Re: [PATCH] vsscanf() in lib/vsprintf.c

From: Rasmus Villemoes
Date: Wed May 05 2021 - 10:35:59 EST


On 04/05/2021 21.19, Stefan Kanthak wrote:
> Hi @ll,
>
> both <https://www.kernel.org/doc/htmldocs/kernel-api/API-sscanf.html>
> and <https://www.kernel.org/doc/htmldocs/kernel-api/API-vsscanf.html>
> are rather terse and fail to specify the supported arguments and their
> conversion specifiers/modifiers.
>
> <https://www.kernel.org/doc/htmldocs/kernel-api/libc.html#id-1.4.3>
> tells OTOH:
>
> | The behaviour of these functions may vary slightly from those
> | defined by ANSI, and these deviations are noted in the text.
>
> There is but no text (see above) despite multiple deviations from
> ANSI C
>
> <https://git.kernel.org/pub/scm/linux/kernel/git/torvalds/linux.git/plain/lib/vsprintf.c?h=v5.12>
>
> | /* '%*[' not yet supported, invalid format */
> ...
> | /*
> | * Warning: This implementation of the '[' conversion specifier
> | * deviates from its glibc counterpart in the following ways:
> ...
>
> More deviations (just from reading the source):
>
> 1. no support for %p

What on earth good would that do in the kernel?

> 2. no support for conversion modifiers j and t

Could be added, but do you have a user?

> 3. no support for multibyte characters and strings, i.e. %<width>c
> and %<width>s may split UTF-8 codepoints

So what? The kernel doesn't do a lot of text processing and wchar_t stuff.

> 4. accepts %[<width>]<modifier>[c|s], but ignores all conversion
> modifiers

Yeah, %ls is technically accepted and treated as %s, that's mostly for
ease of parsing it seems. Do you have a use case where you'd want wchar_ts?

> 5. treats %<width><modifier>% (and combinations) as %%

What would you expect it to do? Seems to be a non-issue, gcc flags that
nonsense just fine

vs.c: In function ‘v’:
vs.c:5:18: warning: conversion lacks type at end of format [-Wformat=]
5 | x = sscanf(s, "%l% %d", &y);
| ^
vs.c:5:20: warning: unknown conversion type character ‘ ’ in format
[-Wformat=]
5 | x = sscanf(s, "%l% %d", &y);
| ^

> 6. accepts %<width><modifier>n (and combinations)

Again, non-issue (warning: field width used with ‘%n’ gnu_scanf format)

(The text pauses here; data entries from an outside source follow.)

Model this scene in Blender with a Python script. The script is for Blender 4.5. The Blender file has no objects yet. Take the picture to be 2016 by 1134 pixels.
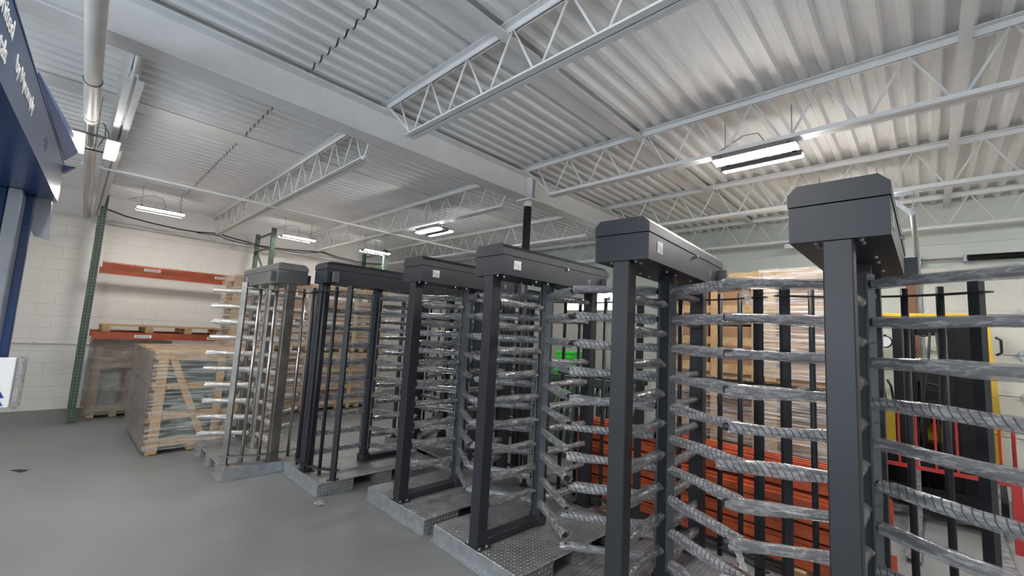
import bpy, math, random
import numpy as np
from mathutils import Matrix, Vector, Euler
random.seed(7)
C = bpy.context.scene.collection
SC = bpy.context.scene

# ------------------------------------------------------------------ camera
F_PX, ROLL, PITCH, YAW, CAM_H = 841.62, 0.0543291, 0.1064444, -0.7731731, 1.72
def _cam():
    cy, sy = math.cos(YAW), math.sin(YAW)
    fwd = Vector((sy, cy, 0)); rt = Vector((cy, -sy, 0)); up = Vector((0, 0, 1))
    f2 = fwd*math.cos(PITCH)+up*math.sin(PITCH); u2 = up*math.cos(PITCH)-fwd*math.sin(PITCH)
    r3 = rt*math.cos(ROLL)+u2*math.sin(ROLL); u3 = u2*math.cos(ROLL)-rt*math.sin(ROLL)
    m = Matrix(((r3.x, u3.x, -f2.x, 0), (r3.y, u3.y, -f2.y, 0), (r3.z, u3.z, -f2.z, CAM_H), (0, 0, 0, 1)))
    cd = bpy.data.cameras.new('camera'); cd.sensor_width = 36; cd.lens = F_PX/2016*36
    cd.clip_start = 0.05; cd.clip_end = 200
    o = bpy.data.objects.new('camera', cd); C.objects.link(o); o.matrix_world = m
    SC.camera = o
_cam()

# ------------------------------------------------------------------ world, exposure
w = bpy.data.worlds.new('world'); SC.world = w; w.use_nodes = True
w.node_tree.nodes['Background'].inputs[0].default_value = (0.75, 0.85, 1.0, 1)
w.node_tree.nodes['Background'].inputs[1].default_value = 0.6
SC.view_settings.view_transform = 'Standard'; SC.view_settings.look = 'None'
SC.view_settings.exposure = 0.18; SC.view_settings.gamma = 1.0
SC.view_settings.use_curve_mapping = False
LAMP_PANEL = 145.0

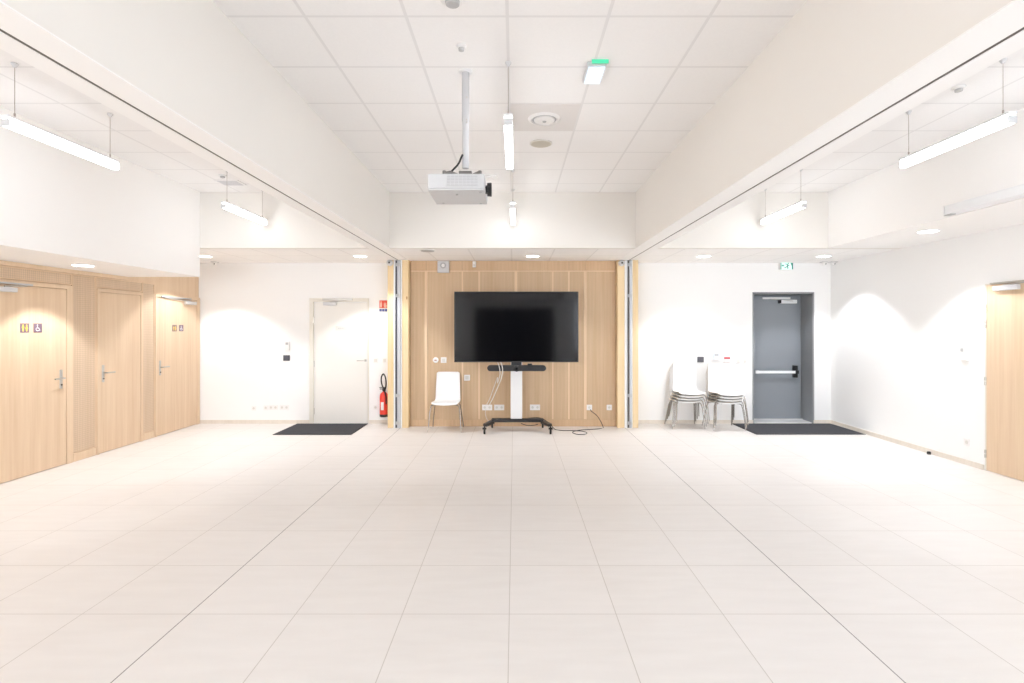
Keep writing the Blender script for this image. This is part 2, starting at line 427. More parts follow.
def toilet_door(nm, y0, y1, jn, jf, lab, handle_y, hdir, signs=None, closer=None, ztop=2.055):
    t = empty(nm, (XL, (y0 + y1) / 2, 0), lab, 'door', kind='structure')
    lx = XL + .004
    box(XL - .018, lx, y0, y1, .006, ztop).build('leaf', M['oak'], t, bevel=.002)
    mb = MB(); mb.box(XL - .019, XL + .010, jn, y0 - .006, 0, ztop + .006); mb.box(XL - .019, XL + .010, y1 + .006, jf, 0, ztop + .006)
    mb.box(XL - .019, XL + .010, jn, jf, ztop + .006, ztop + .05)
    mb.build('frame', M['oak_trim'], t)
    lever_handle(t, lx, handle_y, 1.02 if nm != 'door_2' else 1.03, hdir)
    if signs:
        for kind, yc, zc in signs:
            s = box(lx, lx + .004, yc - .05, yc + .05, zc - .05, zc + .05).build('sign', M['mauve'], t)
            U, V = (0, 1, 0), (0, 0, 1); O = (lx + .004, yc, zc)
            if kind == 'wc':
                tag(s, 'square mauve sign with yellow man and woman figures')
                mb = MB()
                for c in (-.021, .021):
                    mb.plate(circ(c, .029, .0085, 12), O, U, V, 0, .001)
                    if c < 0: mb.plate([(c - .013, .018), (c - .013, -.004), (c - .008, -.004), (c - .008, -.038), (c + .008, -.038), (c + .008, -.004), (c + .013, -.004), (c + .013, .018)], O, U, V, 0, .001)
                    else: mb.plate([(c - .008, .018), (c - .016, -.012), (c - .008, -.012), (c - .008, -.038), (c + .008, -.038), (c + .008, -.012), (c + .016, -.012), (c + .008, .018)], O, U, V, 0, .001)
                mb.build('figures', M['yellow'], s)
            else:
                tag(s, 'square mauve sign with white wheelchair symbol')
                mb = MB()
                mb.plate(circ(-.006, .031, .008, 12), O, U, V, 0, .001)
                mb.plate([(-.010, .022), (-.010, -.006), (.010, -.006), (.020, -.030), (.027, -.027), (.014, .002), (-.002, .002), (-.002, .022)], O, U, V, 0, .001)
                ring = circ(-.006, -.014, .021, 24); inner = circ(-.006, -.014, .015, 24)
                for i in range(4, 22):
                    j = i + 1
                    mb.plate([inner[i], ring[i], ring[j % 24], inner[j % 24]], O, U, V, 0, .001)
                mb.build('figures', M['plastic'], s)
    if closer:
        b0, b1, a0, a1 = closer
        c = box(lx, lx + .045, b0, b1, ztop - .075, ztop - .025).build('closer', M['lgrey'], t, bevel=.006)
        tag(c, 'silver door closer box')
        mb = MB(); mb.box(XL + .010, XL + .024, a0, a1, ztop + .008, ztop + .026)
        mb.build('closer_rail', M['alu'], c)
        mb = MB(); mb.tube([(lx + .03, (b0 + b1) / 2, ztop - .02), (XL + .02, a0 + .06 if a0 < b0 else a1 - .06, ztop + .004)], .007, 8)
        mb.build('closer_arm', M['steel'], c)
    return t
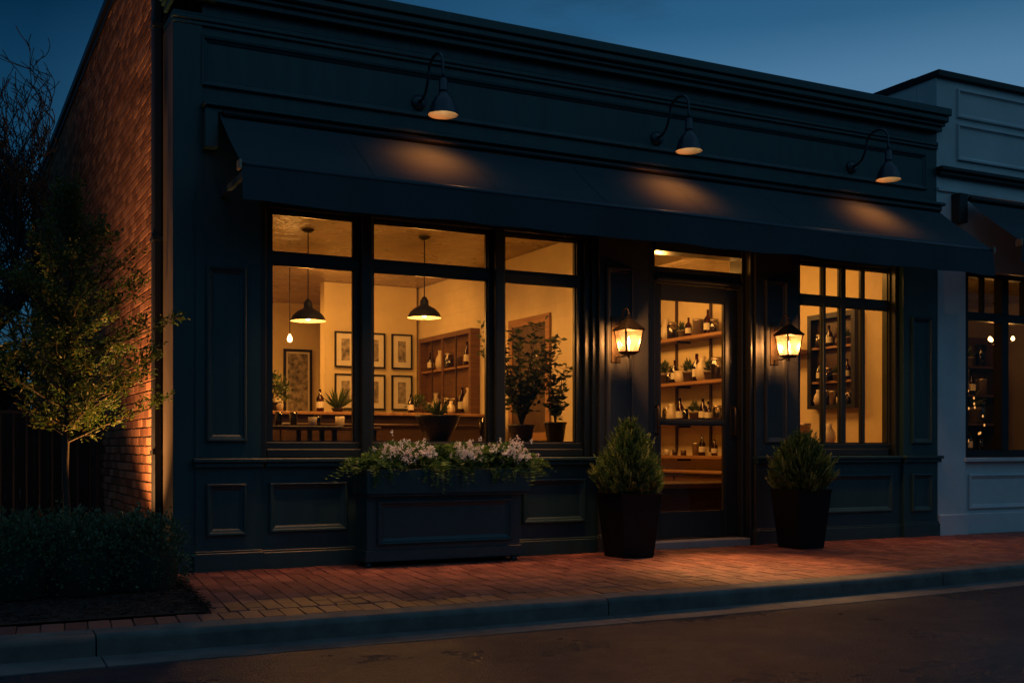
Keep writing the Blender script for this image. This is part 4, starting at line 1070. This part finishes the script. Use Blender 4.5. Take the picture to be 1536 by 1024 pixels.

> 7. doesn't scan the input for %[...]n

? What's that supposed to mean.

> 8. uses simple_strto[u]l for the conversion modifier z, i.e. assigns
> uint32_t to size_t, resulting in truncation

Where do you see uint32_t? The code is

val.u = qualifier != 'L' ?
simple_strtoul(str, &next, base) :
simple_strtoull(str, &next, base);

case 'z':
*va_arg(args, size_t *) = val.u;
break;

so the conversion is done with simple_strtoul which return "unsigned
long". And size_t is either a typedef for "unsigned long" or "unsigned
int", so yes, of course a truncation may happen, but if the value
actually fits in a size_t, it also fits in unsigned long (as returned
from simple_strtoul) and unsigned long long (as stored in val.u).